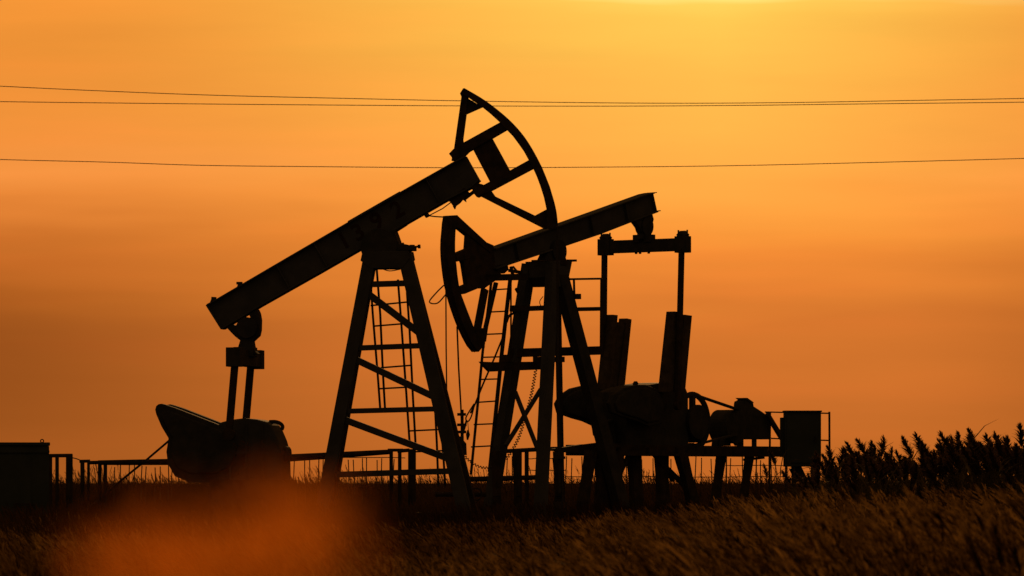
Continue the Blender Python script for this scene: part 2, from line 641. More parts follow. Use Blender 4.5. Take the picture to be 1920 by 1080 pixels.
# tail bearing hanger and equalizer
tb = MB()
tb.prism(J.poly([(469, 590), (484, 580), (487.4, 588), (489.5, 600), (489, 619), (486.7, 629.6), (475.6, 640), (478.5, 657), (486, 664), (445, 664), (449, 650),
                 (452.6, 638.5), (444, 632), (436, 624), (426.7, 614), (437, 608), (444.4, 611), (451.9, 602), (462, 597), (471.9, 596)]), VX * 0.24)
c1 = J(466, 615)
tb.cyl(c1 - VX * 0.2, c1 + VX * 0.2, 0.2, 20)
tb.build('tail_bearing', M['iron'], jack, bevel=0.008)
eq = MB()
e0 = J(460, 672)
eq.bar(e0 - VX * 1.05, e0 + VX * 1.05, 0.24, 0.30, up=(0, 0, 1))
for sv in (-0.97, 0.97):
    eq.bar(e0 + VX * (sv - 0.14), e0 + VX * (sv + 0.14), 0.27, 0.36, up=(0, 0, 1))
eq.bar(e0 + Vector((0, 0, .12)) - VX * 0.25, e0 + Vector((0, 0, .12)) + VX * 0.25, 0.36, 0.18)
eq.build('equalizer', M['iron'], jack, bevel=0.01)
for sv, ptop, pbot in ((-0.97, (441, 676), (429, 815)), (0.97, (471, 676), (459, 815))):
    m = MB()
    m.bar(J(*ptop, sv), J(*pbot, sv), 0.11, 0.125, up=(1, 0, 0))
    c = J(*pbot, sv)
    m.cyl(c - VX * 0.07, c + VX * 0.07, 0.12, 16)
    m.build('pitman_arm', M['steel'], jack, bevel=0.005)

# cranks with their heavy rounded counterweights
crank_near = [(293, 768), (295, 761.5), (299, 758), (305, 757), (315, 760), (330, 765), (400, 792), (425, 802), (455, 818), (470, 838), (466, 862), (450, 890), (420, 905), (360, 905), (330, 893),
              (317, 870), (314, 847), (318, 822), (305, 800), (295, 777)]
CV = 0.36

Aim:
Return each line from the material above exactly, but not the pictures.

Response to the exercise:
Continue the Blender Python script for this scene: part 2, from line 641. More parts follow. Use Blender 4.5. Take the picture to be 1920 by 1080 pixels.
# tail bearing hanger and equalizer
tb = MB()
tb.prism(J.poly([(469, 590), (484, 580), (487.4, 588), (489.5, 600), (489, 619), (486.7, 629.6), (475.6, 640), (478.5, 657), (486, 664), (445, 664), (449, 650),
                 (452.6, 638.5), (444, 632), (436, 624), (426.7, 614), (437, 608), (444.4, 611), (451.9, 602), (462, 597), (471.9, 596)]), VX * 0.24)
c1 = J(466, 615)
tb.cyl(c1 - VX * 0.2, c1 + VX * 0.2, 0.2, 20)
tb.build('tail_bearing', M['iron'], jack, bevel=0.008)
eq = MB()
e0 = J(460, 672)
eq.bar(e0 - VX * 1.05, e0 + VX * 1.05, 0.24, 0.30, up=(0, 0, 1))
for sv in (-0.97, 0.97):
    eq.bar(e0 + VX * (sv - 0.14), e0 + VX * (sv + 0.14), 0.27, 0.36, up=(0, 0, 1))
eq.bar(e0 + Vector((0, 0, .12)) - VX * 0.25, e0 + Vector((0, 0, .12)) + VX * 0.25, 0.36, 0.18)
eq.build('equalizer', M['iron'], jack, bevel=0.01)
for sv, ptop, pbot in ((-0.97, (441, 676), (429, 815)), (0.97, (471, 676), (459, 815))):
    m = MB()
    m.bar(J(*ptop, sv), J(*pbot, sv), 0.11, 0.125, up=(1, 0, 0))
    c = J(*pbot, sv)
    m.cyl(c - VX * 0.07, c + VX * 0.07, 0.12, 16)
    m.build('pitman_arm', M['steel'], jack, bevel=0.005)

# cranks with their heavy rounded counterweights
crank_near = [(293, 768), (295, 761.5), (299, 758), (305, 757), (315, 760), (330, 765), (400, 792), (425, 802), (455, 818), (470, 838), (466, 862), (450, 890), (420, 905), (360, 905), (330, 893),
              (317, 870), (314, 847), (318, 822), (305, 800), (295, 777)]
CV = 0.36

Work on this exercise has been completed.